## BEGIN
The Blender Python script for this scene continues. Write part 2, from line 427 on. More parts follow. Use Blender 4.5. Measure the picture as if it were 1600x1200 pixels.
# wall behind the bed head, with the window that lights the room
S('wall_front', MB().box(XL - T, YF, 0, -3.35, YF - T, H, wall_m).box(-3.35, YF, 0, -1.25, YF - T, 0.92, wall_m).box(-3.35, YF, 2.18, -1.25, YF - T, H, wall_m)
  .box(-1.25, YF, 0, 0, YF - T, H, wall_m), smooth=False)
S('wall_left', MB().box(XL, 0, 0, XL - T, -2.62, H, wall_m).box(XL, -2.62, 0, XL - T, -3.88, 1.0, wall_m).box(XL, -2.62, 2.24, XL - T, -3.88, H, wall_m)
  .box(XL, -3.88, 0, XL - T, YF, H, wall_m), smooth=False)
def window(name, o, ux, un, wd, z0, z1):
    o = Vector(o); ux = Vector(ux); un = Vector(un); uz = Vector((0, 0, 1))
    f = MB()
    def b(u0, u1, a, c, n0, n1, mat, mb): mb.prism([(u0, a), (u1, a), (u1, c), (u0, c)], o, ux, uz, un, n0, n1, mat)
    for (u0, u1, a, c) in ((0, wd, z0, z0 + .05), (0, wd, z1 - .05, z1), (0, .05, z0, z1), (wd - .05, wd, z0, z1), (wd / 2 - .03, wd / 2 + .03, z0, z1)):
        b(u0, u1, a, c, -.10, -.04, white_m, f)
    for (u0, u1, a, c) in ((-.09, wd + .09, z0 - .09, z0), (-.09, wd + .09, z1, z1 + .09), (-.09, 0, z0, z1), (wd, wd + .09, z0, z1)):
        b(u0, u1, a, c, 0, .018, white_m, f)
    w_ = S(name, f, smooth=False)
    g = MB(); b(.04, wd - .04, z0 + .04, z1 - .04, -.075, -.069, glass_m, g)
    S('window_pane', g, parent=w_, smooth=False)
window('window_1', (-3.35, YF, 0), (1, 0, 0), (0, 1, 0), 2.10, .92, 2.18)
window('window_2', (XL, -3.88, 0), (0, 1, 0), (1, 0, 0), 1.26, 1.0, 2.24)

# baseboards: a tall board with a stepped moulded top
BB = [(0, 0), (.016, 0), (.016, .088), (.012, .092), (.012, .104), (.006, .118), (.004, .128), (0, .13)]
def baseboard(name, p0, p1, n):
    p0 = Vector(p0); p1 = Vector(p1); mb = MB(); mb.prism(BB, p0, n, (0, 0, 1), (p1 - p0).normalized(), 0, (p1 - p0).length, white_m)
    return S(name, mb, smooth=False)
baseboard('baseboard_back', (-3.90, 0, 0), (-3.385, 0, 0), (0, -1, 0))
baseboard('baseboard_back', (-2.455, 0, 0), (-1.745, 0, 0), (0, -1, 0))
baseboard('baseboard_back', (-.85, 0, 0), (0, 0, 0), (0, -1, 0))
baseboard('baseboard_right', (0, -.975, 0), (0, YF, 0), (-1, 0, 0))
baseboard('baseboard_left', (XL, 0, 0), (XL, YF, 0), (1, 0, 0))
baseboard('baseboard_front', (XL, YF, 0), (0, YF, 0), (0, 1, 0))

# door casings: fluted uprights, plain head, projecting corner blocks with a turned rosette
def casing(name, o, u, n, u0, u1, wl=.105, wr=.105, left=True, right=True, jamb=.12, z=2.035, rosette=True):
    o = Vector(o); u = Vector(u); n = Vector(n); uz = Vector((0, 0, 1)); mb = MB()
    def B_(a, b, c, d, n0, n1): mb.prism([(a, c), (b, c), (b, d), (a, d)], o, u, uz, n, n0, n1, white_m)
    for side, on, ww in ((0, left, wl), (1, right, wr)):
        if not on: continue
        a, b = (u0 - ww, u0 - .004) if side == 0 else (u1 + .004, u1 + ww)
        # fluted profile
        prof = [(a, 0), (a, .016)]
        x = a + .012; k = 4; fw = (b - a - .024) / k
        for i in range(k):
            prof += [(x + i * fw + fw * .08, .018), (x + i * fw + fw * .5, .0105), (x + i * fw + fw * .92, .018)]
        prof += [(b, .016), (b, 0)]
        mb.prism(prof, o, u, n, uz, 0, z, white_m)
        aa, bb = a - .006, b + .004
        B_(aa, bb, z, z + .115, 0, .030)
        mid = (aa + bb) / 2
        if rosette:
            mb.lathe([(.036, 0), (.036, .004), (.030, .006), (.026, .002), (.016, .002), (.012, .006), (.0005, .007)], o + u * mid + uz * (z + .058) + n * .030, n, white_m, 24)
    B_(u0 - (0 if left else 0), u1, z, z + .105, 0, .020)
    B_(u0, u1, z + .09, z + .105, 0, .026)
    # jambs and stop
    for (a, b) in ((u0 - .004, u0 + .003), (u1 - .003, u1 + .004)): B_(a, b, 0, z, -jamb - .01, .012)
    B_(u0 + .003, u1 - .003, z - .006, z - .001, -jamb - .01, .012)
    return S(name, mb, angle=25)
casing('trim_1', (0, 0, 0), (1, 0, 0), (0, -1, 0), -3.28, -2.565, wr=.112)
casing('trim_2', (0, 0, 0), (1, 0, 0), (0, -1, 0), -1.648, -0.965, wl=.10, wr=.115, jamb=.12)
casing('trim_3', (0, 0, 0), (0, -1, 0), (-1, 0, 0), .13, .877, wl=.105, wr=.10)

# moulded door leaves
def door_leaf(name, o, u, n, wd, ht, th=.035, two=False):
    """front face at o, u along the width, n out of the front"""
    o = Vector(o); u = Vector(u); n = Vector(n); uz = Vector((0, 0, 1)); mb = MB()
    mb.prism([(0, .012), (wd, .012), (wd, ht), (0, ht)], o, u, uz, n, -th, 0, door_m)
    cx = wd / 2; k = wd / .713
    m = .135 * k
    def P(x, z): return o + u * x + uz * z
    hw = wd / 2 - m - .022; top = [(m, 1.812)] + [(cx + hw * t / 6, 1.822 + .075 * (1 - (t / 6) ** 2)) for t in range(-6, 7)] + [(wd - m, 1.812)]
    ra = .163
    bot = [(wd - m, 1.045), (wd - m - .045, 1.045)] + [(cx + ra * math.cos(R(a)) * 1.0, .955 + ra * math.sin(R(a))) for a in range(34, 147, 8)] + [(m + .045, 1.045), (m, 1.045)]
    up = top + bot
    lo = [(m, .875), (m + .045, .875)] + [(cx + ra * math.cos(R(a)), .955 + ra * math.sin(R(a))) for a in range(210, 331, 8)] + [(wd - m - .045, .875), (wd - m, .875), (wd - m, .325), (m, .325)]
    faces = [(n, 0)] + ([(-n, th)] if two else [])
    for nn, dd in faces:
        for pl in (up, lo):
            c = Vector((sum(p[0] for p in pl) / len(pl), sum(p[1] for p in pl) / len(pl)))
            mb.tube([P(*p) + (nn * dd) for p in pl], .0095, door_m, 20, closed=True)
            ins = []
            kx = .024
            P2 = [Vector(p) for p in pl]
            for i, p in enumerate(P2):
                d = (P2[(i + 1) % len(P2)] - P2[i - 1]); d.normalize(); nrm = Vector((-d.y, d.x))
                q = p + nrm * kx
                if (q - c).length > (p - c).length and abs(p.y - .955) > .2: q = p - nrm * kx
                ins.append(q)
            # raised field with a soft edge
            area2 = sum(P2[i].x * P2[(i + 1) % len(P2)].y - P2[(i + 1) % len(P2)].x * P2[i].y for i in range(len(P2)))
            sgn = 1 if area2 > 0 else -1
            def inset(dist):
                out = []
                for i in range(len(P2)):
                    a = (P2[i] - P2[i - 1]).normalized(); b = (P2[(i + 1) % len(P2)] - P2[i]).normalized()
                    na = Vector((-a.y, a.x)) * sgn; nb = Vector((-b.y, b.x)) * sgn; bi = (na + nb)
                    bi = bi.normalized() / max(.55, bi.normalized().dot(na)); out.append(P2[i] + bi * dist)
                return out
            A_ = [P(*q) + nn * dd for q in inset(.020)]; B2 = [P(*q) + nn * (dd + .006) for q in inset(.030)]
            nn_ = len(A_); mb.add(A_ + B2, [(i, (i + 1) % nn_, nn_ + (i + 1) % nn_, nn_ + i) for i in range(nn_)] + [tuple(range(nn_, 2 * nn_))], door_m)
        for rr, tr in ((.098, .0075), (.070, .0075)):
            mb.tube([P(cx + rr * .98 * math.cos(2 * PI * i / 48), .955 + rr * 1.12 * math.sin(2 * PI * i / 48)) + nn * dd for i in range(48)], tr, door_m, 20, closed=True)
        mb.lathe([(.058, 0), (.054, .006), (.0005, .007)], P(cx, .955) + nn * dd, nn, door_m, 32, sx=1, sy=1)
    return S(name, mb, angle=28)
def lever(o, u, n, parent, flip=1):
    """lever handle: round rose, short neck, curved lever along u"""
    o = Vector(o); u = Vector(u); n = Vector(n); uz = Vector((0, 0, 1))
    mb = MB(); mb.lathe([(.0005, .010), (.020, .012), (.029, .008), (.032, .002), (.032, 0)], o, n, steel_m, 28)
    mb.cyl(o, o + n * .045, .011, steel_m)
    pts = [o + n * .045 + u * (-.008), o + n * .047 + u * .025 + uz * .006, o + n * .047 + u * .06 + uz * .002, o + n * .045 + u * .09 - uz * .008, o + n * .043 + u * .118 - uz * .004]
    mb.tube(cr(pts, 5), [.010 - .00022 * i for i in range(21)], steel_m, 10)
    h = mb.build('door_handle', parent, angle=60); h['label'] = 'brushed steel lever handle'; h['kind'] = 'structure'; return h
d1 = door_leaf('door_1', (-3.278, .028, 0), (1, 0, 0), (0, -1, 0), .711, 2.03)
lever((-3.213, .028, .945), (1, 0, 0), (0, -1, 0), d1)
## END
Starting at the first line of the material above, reproduce each line exactly up to and including the line with "1.26, 1.0, 2.24)".

The Blender Python script for this scene continues. Write part 2, from line 427 on. More parts follow. Use Blender 4.5. Measure the picture as if it were 1600x1200 pixels.
# wall behind the bed head, with the window that lights the room
S('wall_front', MB().box(XL - T, YF, 0, -3.35, YF - T, H, wall_m).box(-3.35, YF, 0, -1.25, YF - T, 0.92, wall_m).box(-3.35, YF, 2.18, -1.25, YF - T, H, wall_m)
  .box(-1.25, YF, 0, 0, YF - T, H, wall_m), smooth=False)
S('wall_left', MB().box(XL, 0, 0, XL - T, -2.62, H, wall_m).box(XL, -2.62, 0, XL - T, -3.88, 1.0, wall_m).box(XL, -2.62, 2.24, XL - T, -3.88, H, wall_m)
  .box(XL, -3.88, 0, XL - T, YF, H, wall_m), smooth=False)
def window(name, o, ux, un, wd, z0, z1):
    o = Vector(o); ux = Vector(ux); un = Vector(un); uz = Vector((0, 0, 1))
    f = MB()
    def b(u0, u1, a, c, n0, n1, mat, mb): mb.prism([(u0, a), (u1, a), (u1, c), (u0, c)], o, ux, uz, un, n0, n1, mat)
    for (u0, u1, a, c) in ((0, wd, z0, z0 + .05), (0, wd, z1 - .05, z1), (0, .05, z0, z1), (wd - .05, wd, z0, z1), (wd / 2 - .03, wd / 2 + .03, z0, z1)):
        b(u0, u1, a, c, -.10, -.04, white_m, f)
    for (u0, u1, a, c) in ((-.09, wd + .09, z0 - .09, z0), (-.09, wd + .09, z1, z1 + .09), (-.09, 0, z0, z1), (wd, wd + .09, z0, z1)):
        b(u0, u1, a, c, 0, .018, white_m, f)
    w_ = S(name, f, smooth=False)
    g = MB(); b(.04, wd - .04, z0 + .04, z1 - .04, -.075, -.069, glass_m, g)
    S('window_pane', g, parent=w_, smooth=False)
window('window_1', (-3.35, YF, 0), (1, 0, 0), (0, 1, 0), 2.10, .92, 2.18)
window('window_2', (XL, -3.88, 0), (0, 1, 0), (1, 0, 0), 1.26, 1.0, 2.24)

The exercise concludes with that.